Even using the (official) displacement of ships is precarious: The Graf Spee officially displaced around 10.000 tonnes - that must hve been before adding the armour and the main guns😀. Her real displacement was almost fifty percent higher. The Bismarck was designed as 35.000 tonnes (Treaty maximum) - but ended up displacing +50.000(!)
The German Navy called it a Panzerschiff (armoured ship). The term Pocket Battleship was invented by the Brits. With almost 200 meters long it had to be some pocket 😀. But it was, of course, a sign that Royal Navy very early had realized that the Deutschland class https://en.wikipedia.org/wiki/Deutschland-class_cruiser were ships to be taken serious.
If we look at the ship in 20-20 vision hindsight, it was a failure:
If she was intended to be a raider against merchant ships - why would she carry 11-inch guns? Those were only neccessary if she should battle the heavy battle wagons. But her armour was not heavy enough for the shells coming from those.
If she had been equipped with lighter guns, she would have had a much higher top speed (probably +30 kn) and would have outrun anything but destoyers (remember she was designed years before anybody had thought about radar), and aircraft, able to damage and sink Panzerschifffe in the high seas, were not things any sailor cared about.

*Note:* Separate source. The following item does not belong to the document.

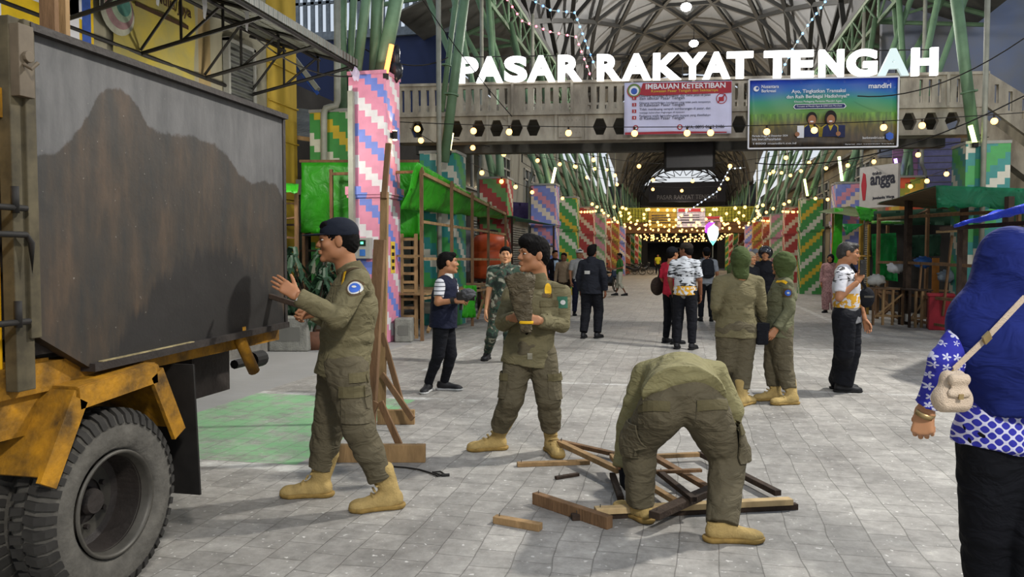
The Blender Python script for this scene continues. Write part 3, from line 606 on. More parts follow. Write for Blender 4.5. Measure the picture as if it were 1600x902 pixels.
# near left steel cluster and poles
def pipes_thing(name, label, cat, lst, m, loc, n=10):
    t = thing(name, label, cat, loc); 
    for pts, r in lst: MB().tube([Vector(p)-Vector(loc) for p in pts], r, n).build('pipe', m, t, smooth=True)
    return t
Zp = 13.55; b0 = P(587, 122, Zp)
t = thing('rag', 'white and lilac rag tied at the top left corner of the pink pillar', 'cloth', tuple(P(553, 118, 13.1))); q = Vector(t.location); quad_rag = [[P(546+i*4, 108+6*math.sin(i*2), 13.1+.03*(i % 2))-q, P(549+i*3.2, 117, 13.12)-q, P(553+i*2, 126+4*math.sin(i*3), 13.08)-q] for i in range(5)]; MB().sheet(quad_rag, .006).build('cloth', mat('rag_lilac', 'b6a8bc', .8, var=.2), t, smooth=True)
t = thing('stored_bundle', 'dark plastic bundle stuffed behind the light tube on the pink pillar', 'bundle', tuple(P(617, 112, 13.6))); e = MB().ball((0, 0, 0), .16, 8, (.9, .7, 1.1)).ball((.0, 0, .25), .12, 8, (.8, .7, 1.6)); e.v = [tuple(Vector(v)*(1+.18*math.sin(v[0]*40+v[2]*31)*math.sin(v[1]*37))) for v in e.v]; e.build('film', mat('dark_plastic', '1c2026', .35, var=.5, scale=15), t, smooth=True)
cl = []
for (xa, ya), (xb_, yb_), r, dz in (((556, 112), (580, -60), .085, -.15), ((586, 112), (592, -60), .11, .1), ((594, 112), (634, -70), .125, .0), ((570, 112), (588, -60), .06, .2)):
    a = P(xa, ya+10, Zp+dz); b_ = P(xb_, yb_, Zp+dz); cl.append(([a, b_], r))
pipes_thing('steel_column', 'cluster of thick green steel tubes rising from the top of the pink pillar', 'column', cl[:3], M_gpipe, (b0.x, b0.y, 4.62))
t = pipes_thing('steel_column', 'two green tubes rising behind and left of the pink pillar', 'column', [([P(535, 175, 15.6), P(535, -70, 15.6)], .09), ([P(543, 175, 15.8), P(556, -60, 15.4)], .07)], M_gpipe, tuple(P(539, 175, 15.6)))
t = thing('downpipe', 'pale rusty vertical pipe left of the pink pillar with an elbow at its foot', 'pipe', tuple(P(507, 545, 15.0).xy)+(0,)); o0 = Vector(t.location)
MB().tube([P(527, -60, 15)-o0, P(527, 158, 15)-o0, P(525, 165, 15)-o0, P(518, 167, 15)-o0, P(509, 169, 15)-o0, P(506, 178, 15)-o0, P(506, 400, 15)-o0], .065, 10).build('pipe', M_wpipe, t, smooth=True)
MB().tube([Vector((P(506, 400, 15)-o0).xy.to_3d()), P(506, 400, 15)-o0], .07, 10).build('pipe_foot', M_grey, t, smooth=True)
z = P(686, 240, 15.6); t = thing('lamp_pole', 'tall pale vertical pole standing left of the teal pillar in front of the bridge', 'pole', (z.x, z.y, 0)); MB().tube([(0, 0, 0), (0, 0, 8.2)], .05, 10).build('pole', M_wpipe, t, smooth=True); MB().tube([(0, 0, 0), (0, 0, .1)], .12, 10).build('foot', M_iron, t)
z = P(1537, 240, 15.2); t = thing('lamp_pole', 'pale vertical pole beside the teal pillar on the right', 'pole', (z.x, z.y, 0)); MB().tube([(0, 0, 0), (0, 0, 9.2)], .05, 10).build('pole', M_wpipe, t, smooth=True); MB().tube([(0, 0, 0), (0, 0, .1)], .12, 10).build('foot', M_iron, t)
z = P(552, 545, 13.2); t = thing('lamp_pole', 'pale square post standing directly left of the pink pillar', 'pole', (z.x, z.y, 0)); MB().bb(-.045, .045, -.045, .045, 0, 4.3).build('post', M_wpipe, t); MB().bb(-.12, .12, -.12, .12, 0, .06).build('foot', M_grey, t)
for (x0, y0, x1, y1, Z, r, lb_) in ((694, 238, 733, -60, 16.0, .10, 'leaning green steel tube left of the lit letter P'), (1526, 232, 1487, -60, 15.7, .11, 'leaning thick green steel tube at the right in front of the bridge'),
                                 (690, 160, 716, -30, 16.6, .06, 'thin leaning green steel tube behind the thick one near letter P')):
    a, b_ = P(x0, y0, Z), P(x1, y1, Z); t = thing('steel_tube', lb_, 'column', tuple(a)); MB().tube([(0, 0, -.2), b_-a], r, 10).build('tube', M_gpipe, t, smooth=True)
    MB().lathe([(r, 0), (r+.05, 0), (r+.05, .03), (r, .03)], 16, Matrix.Translation((b_-a)*.3)@(b_-a).to_track_quat('Z', 'Y').to_matrix().to_4x4()).build('flange', M_gpipe, t)
# neon tubes on pillar tops, wall lamp
for (x0, y0, x1, y1, Z, c, lb_, s_) in ((602, 119, 612, 70, 13.2, (1, .20, .05), 'glowing orange red light tube on top of the pink pillar', 3.0), (701, 238, 706, 208, 16.4, (1, .85, .4), 'glowing yellow light tube on the teal pillar at left', 3.0), (1524, 226, 1516, 196, 15.3, (.8, 1, .3), 'glowing yellow green light tube on the right teal pillar', 3.0),
                                      (1404, 275, 1399, 248, 22, (.45, .25, 1), 'glowing violet light tube above the flame coloured pillar', 3.0), (862, 290, 868, 262, 25, (1, .8, .4), 'glowing warm light tube above the left pink and blue pillar', 3.0), (1316, 285, 1311, 245, 25, (.8, 1, .5), 'glowing pale light tube above the right pink and blue pillar', 3.0),
                                      (1262, 308, 1257, 280, 30, (.8, 1, .3), 'glowing green tinted light tube above the right green and yellow pillar', 3.0)):
    a, b_ = P(x0, y0, Z), P(x1, y1, Z); t = thing('light_tube', lb_, 'lamp', tuple(a)); MB().tube([(0, 0, 0), b_-a], .045, 8).build('tube', emit('glow_%d_%d' % (x0, int(c[1]*100)), c, s_), t); MB().tube([(0, 0, -.05), (0, 0, .04)], .06, 8).build('socket', M_iron, t)
p = P(615, 207, 13.05); t = thing('wall_lamp', 'small wall lamp shining up and down on the right face of the pink pillar', 'lamp', (big.location.x+.34, big.location.y-.1, p.z)); MB().tube([(.07, 0, -.07), (.07, 0, .07)], .045, 10).build('housing', M_iron, t); MB().bb(0, .03, -.05, .05, -.04, .04).build('bracket', M_iron, t)
MB().tube([(.07, 0, .06), (.07, 0, .085)], .035, 10).tube([(.07, 0, -.085), (.07, 0, -.06)], .035, 10).build('lens', emit('warm_lens', (1, .75, .4), 12), t)
for dz, tz in ((.12, 1), (-.12, -1)): lamp('wall_lamp_light', 'SPOT', t.location+Vector((.09, 0, dz)), 14, (1, .72, .4), .02, t.location+Vector((.02, 0, tz*2)), math.radians(75))
p = big.location; t = thing('electric_box', 'white electric box with small green display on the pink pillar', 'box', (p.x-.05, p.y-.34, 1.45)); MB().bb(-.16, .14, -.12, 0, 0, .36).build('casing', M_wframe, t, bevel=.01)
MB().bb(-.08, .06, -.128, -.118, .22, .32).build('display', mat('display_dark', '10241a', .3), t); MB().bb(-.03, .02, -.132, -.127, .25, .29).build('lit_digits', emit('green_digits', (.1, 1, .4), 1.5), t); MB().bb(-.05, .05, -.128, -.118, .05, .16).build('blue_label', mat('blue_sticker', '2f5fa0', .6), t)
t = thing('warning_sticker', 'yellow sticker strip on the right face of the pink pillar', 'sticker', (p.x+.344, p.y-.06, 1.2)); MB().bb(0, .004, -.1, .1, 0, .55).build('sheet', mat('sticker_yellow', 'c9a93a', .6), t)
for k in range(4): MB().bb(.004, .006, -.06, .06, .06+k*.12, .12+k*.12).build('printed_mark', M_iron, t)

# ---------------------------------------------------------------- string lights
M_bulb = emit('warm_bulb', (1, .46, .11), 4.2)
bulb_me = MB().ball((0, 0, -.12), .062, 6).mesh('bulb'); bulb_me.materials.append(M_bulb); bulb_me.polygons.foreach_set('use_smooth', [True]*len(bulb_me.polygons))
sock_me = MB().tube([(0, 0, -.07), (0, 0, .0)], .02, 5).mesh('socket'); sock_me.materials.append(M_iron)
def string_lights(a, b_, n, sag, label, group, r=.008, sc=1.0, skip=0):
    a, b_ = Vector(a), Vector(b_); t = thing('string_lights', label, 'string lights', tuple(a), 0, group)
    pts = [(b_-a)*(i/24)+Vector((0, 0, -sag*4*(i/24)*(1-i/24))) for i in range(25)]
    MB().tube(pts, r, 4).build('cord', M_iron, t)
    for k in range(n):
        f_ = min(.99, max(.01, (k+.5)/n+rng.uniform(-.03, .03))); q = (b_-a)*f_+Vector((0, 0, -sag*4*f_*(1-f_)))
        o = link('bulb', bulb_me, None, t, q); o.scale = (sc,)*3
        if a.y < 30: link('socket', sock_me, None, o)
    return t
string_lights(P(610, 190, 15.2), P(1600, 176, 14.4), 12, .18, 'long string of warm bulbs in front of the bridge beam and banners', None)
string_lights(P(700, 214, 17), P(960, 262, 34), 7, .1, 'string of warm bulbs running from the left teal pillar into the hall', None)
string_lights(P(1545, 214, 16), P(1190, 268, 34), 8, .1, 'string of warm bulbs running from the right teal pillar into the hall', None)
string_lights(P(640, 200, 16), P(890, 306, 30), 9, .3, 'string of warm bulbs sagging above the left stall roofs', None)
string_lights(P(1500, 256, 19), P(1270, 305, 30), 10, .3, 'string of warm bulbs sagging above the right stall roofs', None)
string_lights(P(1380, 300, 25), P(1300, 285, 25), 3, .1, 'short string of warm bulbs by the white shop sign', None)
for Y, wd in ((23, 'nearest'), (27, 'middle'), (31, 'furthest')): string_lights((-4.4, Y, 5.0), (5.0, Y+.7, 5.0), 7, .8, '%s of the three high sagging bulb strings just beyond the bridge' % wd, 'high sagging light strings, front half')
Y = 35.0
for s in (-1, 1): t = thing('support_cable', 'thin steel cable along the %s pillar row carrying the light strings' % ('left' if s < 0 else 'right'), 'cable', (.3+s*4.6, 21, 0)); MB().tube([(0, 0, 4.1), (0, 14, 4.05), (0, 73, 3.5)], .012, 4).build('cable', M_iron, t); MB().tube([(0, .0, 4.1), (0, .0, 5.2)], .02, 5).tube([(-.03*s, 72.9, 3.5), (-.03*s, 72.9, 9)], .02, 5).build('hanger', M_iron, t)
while Y < 92:
    zt = 4.05-(Y-35)*.0094; sgx = rng.uniform(.12, .5)
    string_lights((-4.3, Y, zt), (4.9, Y+rng.uniform(-.8, .8), zt-.01), int(rng.choice([8, 9, 10, 11, 12])), sgx, 'string of warm bulbs across the far half of the hall', 'light strings across the far half of the hall', sc=1.15); Y += 2.15
for p, wd in ((P(915, 400, 35.4), 'left red and white'), (P(1238, 400, 35.4), 'right red and white'), (Vector((-4.45, 46.5, 0)), 'left orange'), (Vector((5.05, 46.5, 0)), 'right orange')):
     string_lights((p.x-.55, p.y-.5, 3.62), (p.x+.55, p.y-.5, 3.62), 9, .04, 'short bulb string across the head of the nearest %s pillar' % wd, 'bulb strings round pillar heads', sc=.8)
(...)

She was also built with diesel engines. The navies of the world 'preferred' high pressured steam turbines. But diesels, being a German-Danish invention, were in those days highly reliable and able to perform high power very suddenly (a steam boiler would need several hours of prepraration before being able to produce steam enough for an espresso machine, let alone run a turbine). A diesel would produce full power in a fraction of that time! But diesels - after two decades of succes in merchant ships - gave problems when subjected to the rigors of sevice in men-o'-war.